### Exercise directions:
Starting at the first line of the listing below, repeat each line up to and including the one containing "d = ray(x, y); return CAM + d * ((p". Leave out pictures.

### Source material:
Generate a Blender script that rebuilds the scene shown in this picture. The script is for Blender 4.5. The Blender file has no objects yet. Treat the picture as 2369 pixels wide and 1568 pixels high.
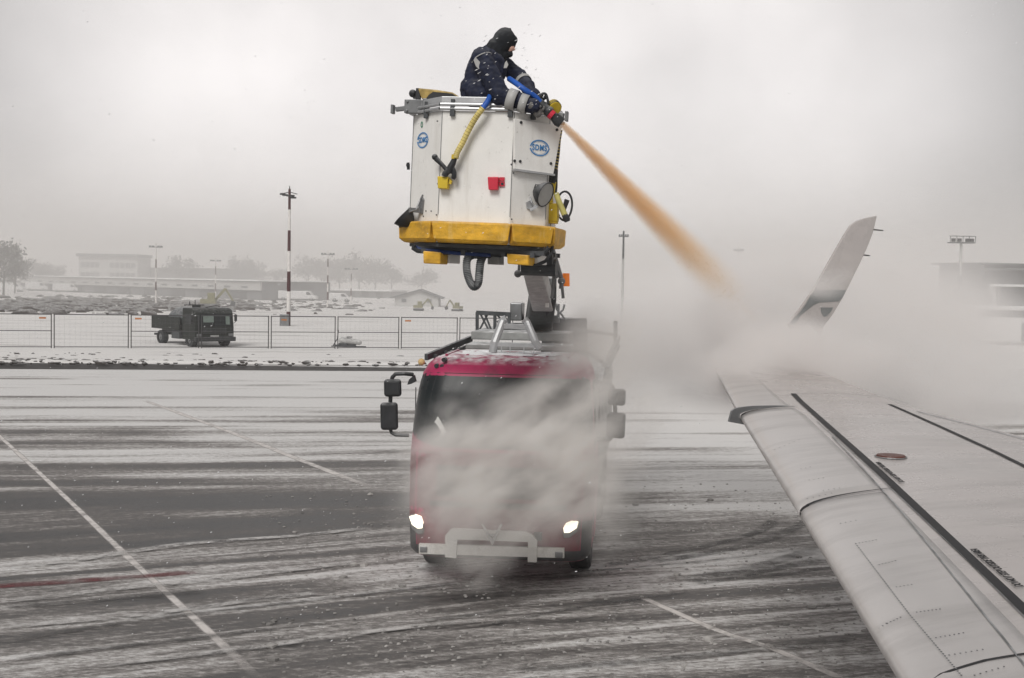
import bpy, bmesh, math, random
from mathutils import Vector, Matrix, Euler, noise as mn
random.seed(7)
S = bpy.context.scene
COL = S.collection
R = math.radians

# ------------------------------------------------------------------ camera, world, sun, exposure
EYE = 4.1; FPX = 2860.0; CX, CY = 1184.5, 784.0
PITCH = math.atan(134 / FPX); ROLL = R(1.0)
Fw = Vector((0, math.cos(PITCH), -math.sin(PITCH)))
U0 = Vector((0, math.sin(PITCH), math.cos(PITCH)))
Rt = Vector((math.cos(ROLL), 0, 0)) + U0 * math.sin(ROLL)
Up = U0 * math.cos(ROLL) - Vector((math.sin(ROLL), 0, 0))
cd = bpy.data.cameras.new("camera"); cam = bpy.data.objects.new("camera", cd); COL.objects.link(cam)
M3 = Matrix((Rt, Up, -Fw)).transposed()
cam.matrix_world = Matrix.Translation((0, 0, EYE)) @ M3.to_4x4()
cd.sensor_width = 36; cd.lens = 36 * FPX / 2369; cd.clip_start = 0.1; cd.clip_end = 6000
S.camera = cam
CAM = Vector((0, 0, EYE))
def ray(x, y): return Fw + Rt * ((x - CX) / FPX) - Up * ((y - CY) / FPX)
def P(x, y, Y):
    d = ray(x, y); return CAM + d * (Y / d.y)
def G(x, y, z=0.0):
    d = ray(x, y); return CAM + d * ((z - EYE) / d.z)
def onplane(x, y, p, n):
    d = ray(x, y); return CAM + d * ((p - CAM).dot(n) / d.dot(n))

W = bpy.data.worlds.new("World"); S.world = W; W.use_nodes = True
SUN_EL, SUN_AZ = R(42), R(200)
nt = W.node_tree; nt.nodes.clear()
def N(t, k, **kw):
    n = t.nodes.new(k)
    for a, b in kw.items(): setattr(n, a, b)
    return n
sky = N(nt, 'ShaderNodeTexSky', sky_type='NISHITA', sun_disc=False, sun_elevation=SUN_EL, sun_rotation=SUN_AZ)
hs = N(nt, 'ShaderNodeHueSaturation'); hs.inputs['Saturation'].default_value = 0.12
tc = N(nt, 'ShaderNodeTexCoord')
nz = N(nt, 'ShaderNodeTexNoise'); nz.inputs['Scale'].default_value = 3.4; nz.inputs['Detail'].default_value = 5
dotn = N(nt, 'ShaderNodeVectorMath', operation='DOT_PRODUCT')
gd = Vector((-0.03, 1, 0.13)).normalized(); dotn.inputs[1].default_value = gd
mr = N(nt, 'ShaderNodeMapRange', interpolation_type='SMOOTHERSTEP'); mr.inputs[1].default_value = 0.885; mr.inputs[2].default_value = 0.995
mr.inputs[3].default_value = 2.35; mr.inputs[4].default_value = 6.9
mn2 = N(nt, 'ShaderNodeMapRange'); mn2.inputs[1].default_value = 0.3; mn2.inputs[2].default_value = 0.7
mn2.inputs[3].default_value = 0.72; mn2.inputs[4].default_value = 1.14
mul = N(nt, 'ShaderNodeMath', operation='MULTIPLY')
sc_ = N(nt, 'ShaderNodeVectorMath', operation='SCALE'); sc_.inputs[0].default_value = (1.0, 0.956, 0.943)
mx = N(nt, 'ShaderNodeMix', data_type='RGBA'); mx.inputs[0].default_value = 0.88
bg = N(nt, 'ShaderNodeBackground'); bg.inputs['Strength'].default_value = 0.1
wo = N(nt, 'ShaderNodeOutputWorld'); L = nt.links.new
L(sky.outputs[0], hs.inputs['Color']); L(tc.outputs['Generated'], nz.inputs['Vector']); L(tc.outputs['Generated'], dotn.inputs[0])
L(dotn.outputs['Value'], mr.inputs[0]); L(nz.outputs[0], mn2.inputs[0]); L(mr.outputs[0], mul.inputs[0]); L(mn2.outputs[0], mul.inputs[1])
L(mul.outputs[0], sc_.inputs['Scale']); L(hs.outputs[0], mx.inputs[6]); L(sc_.outputs[0], mx.inputs[7])
L(mx.outputs[2], bg.inputs[0]); L(bg.outputs[0], wo.inputs[0])

sl = bpy.data.lights.new("sun", 'SUN'); sun = bpy.data.objects.new("sun", sl); COL.objects.link(sun)
sl.energy = 1.5; sl.angle = R(25); sl.color = (1, 0.97, 0.93)
sdir = Vector((math.sin(SUN_AZ) * math.cos(SUN_EL), math.cos(SUN_AZ) * math.cos(SUN_EL), math.sin(SUN_EL)))
sun.rotation_euler = sdir.to_track_quat('Z', 'Y').to_euler()
vs = S.view_settings; vs.view_transform = 'Standard'; vs.look = 'None'; vs.gamma = 1; vs.use_curve_mapping = False; vs.exposure = 0.55
cy = S.cycles; cy.use_denoising = True; cy.volume_bounces = 5; cy.max_bounces = 8; cy.diffuse_bounces = 3; cy.glossy_bounces = 2
cy.transparent_max_bounces = 12; cy.volume_step_rate = 1.0; cy.volume_max_steps = 128; cy.sample_clamp_indirect = 4
cy.use_adaptive_sampling = True; cy.adaptive_threshold = 0.02

# ------------------------------------------------------------------ materials
def mat(name, col, rough=0.6, metal=0.0, var=0.12, scale=6.0, bump=0.0, spec=0.4, snow=0.0, sn0=.15, sn1=.75, emit=None, estr=0.0):
    """procedural surface: colour broken up by noise, optional dusting of snow on up-facing faces"""
    m = bpy.data.materials.new(name); m.use_nodes = True; t = m.node_tree; b = t.nodes['Principled BSDF']; l = t.links.new
    g = N(t, 'ShaderNodeNewGeometry'); n = N(t, 'ShaderNodeTexNoise'); n.inputs['Scale'].default_value = scale; n.inputs['Detail'].default_value = 6
    n.inputs['Roughness'].default_value = 0.65
    o = N(t, 'ShaderNodeTexCoord'); l(o.outputs['Object'], n.inputs['Vector'])
    r = N(t, 'ShaderNodeValToRGB'); e = r.color_ramp.elements
    e[0].position = 0.3; e[1].position = 0.7
    e[0].color = tuple(max(0, c * (1 - var)) for c in col) + (1,); e[1].color = tuple(min(1, c * (1 + var)) for c in col) + (1,)
    l(n.outputs[0], r.inputs[0]); last = r.outputs[0]
    if snow > 0:
        sx = N(t, 'ShaderNodeSeparateXYZ'); l(g.outputs['Normal'], sx.inputs[0])
        a = N(t, 'ShaderNodeMapRange'); a.inputs[1].default_value = sn0; a.inputs[2].default_value = sn1; l(sx.outputs[2], a.inputs[0])
        n2 = N(t, 'ShaderNodeTexNoise'); n2.inputs['Scale'].default_value = 9; n2.inputs['Detail'].default_value = 8; l(o.outputs['Object'], n2.inputs['Vector'])
        a2 = N(t, 'ShaderNodeMapRange'); a2.inputs[1].default_value = 0.35; a2.inputs[2].default_value = 0.6; l(n2.outputs[0], a2.inputs[0])
        mu = N(t, 'ShaderNodeMath', operation='MULTIPLY'); l(a.outputs[0], mu.inputs[0]); l(a2.outputs[0], mu.inputs[1])
        mu2 = N(t, 'ShaderNodeMath', operation='MULTIPLY'); mu2.inputs[1].default_value = snow; l(mu.outputs[0], mu2.inputs[0])
        x = N(t, 'ShaderNodeMix', data_type='RGBA'); l(mu2.outputs[0], x.inputs[0]); l(last, x.inputs[6]); x.inputs[7].default_value = (0.75, 0.76, 0.77, 1); last = x.outputs[2]
    l(last, b.inputs['Base Color']); b.inputs['Metallic'].default_value = metal
    rr = N(t, 'ShaderNodeMapRange'); rr.inputs[3].default_value = max(0.05, rough - 0.12); rr.inputs[4].default_value = min(1, rough + 0.12)
    l(n.outputs[0], rr.inputs[0]); l(rr.outputs[0], b.inputs['Roughness']); b.inputs['Specular IOR Level'].default_value = spec
    if bump > 0:
        bp = N(t, 'ShaderNodeBump'); bp.inputs['Strength'].default_value = bump; bp.inputs['Distance'].default_value = 0.02
        l(n.outputs[0], bp.inputs['Height']); l(bp.outputs[0], b.inputs['Normal'])
    if emit: b.inputs['Emission Color'].default_value = emit + (1,); b.inputs['Emission Strength'].default_value = estr
    return m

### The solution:
Generate a Blender script that rebuilds the scene shown in this picture. The script is for Blender 4.5. The Blender file has no objects yet. Treat the picture as 2369 pixels wide and 1568 pixels high.
import bpy, bmesh, math, random
from mathutils import Vector, Matrix, Euler, noise as mn
random.seed(7)
S = bpy.context.scene
COL = S.collection
R = math.radians

# ------------------------------------------------------------------ camera, world, sun, exposure
EYE = 4.1; FPX = 2860.0; CX, CY = 1184.5, 784.0
PITCH = math.atan(134 / FPX); ROLL = R(1.0)
Fw = Vector((0, math.cos(PITCH), -math.sin(PITCH)))
U0 = Vector((0, math.sin(PITCH), math.cos(PITCH)))
Rt = Vector((math.cos(ROLL), 0, 0)) + U0 * math.sin(ROLL)
Up = U0 * math.cos(ROLL) - Vector((math.sin(ROLL), 0, 0))
cd = bpy.data.cameras.new("camera"); cam = bpy.data.objects.new("camera", cd); COL.objects.link(cam)
M3 = Matrix((Rt, Up, -Fw)).transposed()
cam.matrix_world = Matrix.Translation((0, 0, EYE)) @ M3.to_4x4()
cd.sensor_width = 36; cd.lens = 36 * FPX / 2369; cd.clip_start = 0.1; cd.clip_end = 6000
S.camera = cam
CAM = Vector((0, 0, EYE))
def ray(x, y): return Fw + Rt * ((x - CX) / FPX) - Up * ((y - CY) / FPX)
def P(x, y, Y):
    d = ray(x, y); return CAM + d * (Y / d.y)
def G(x, y, z=0.0):
    d = ray(x, y); return CAM + d * ((z - EYE) / d.z)
def onplane(x, y, p, n):
    d = ray(x, y); return CAM + d * ((p - CAM).dot(n) / d.dot(n))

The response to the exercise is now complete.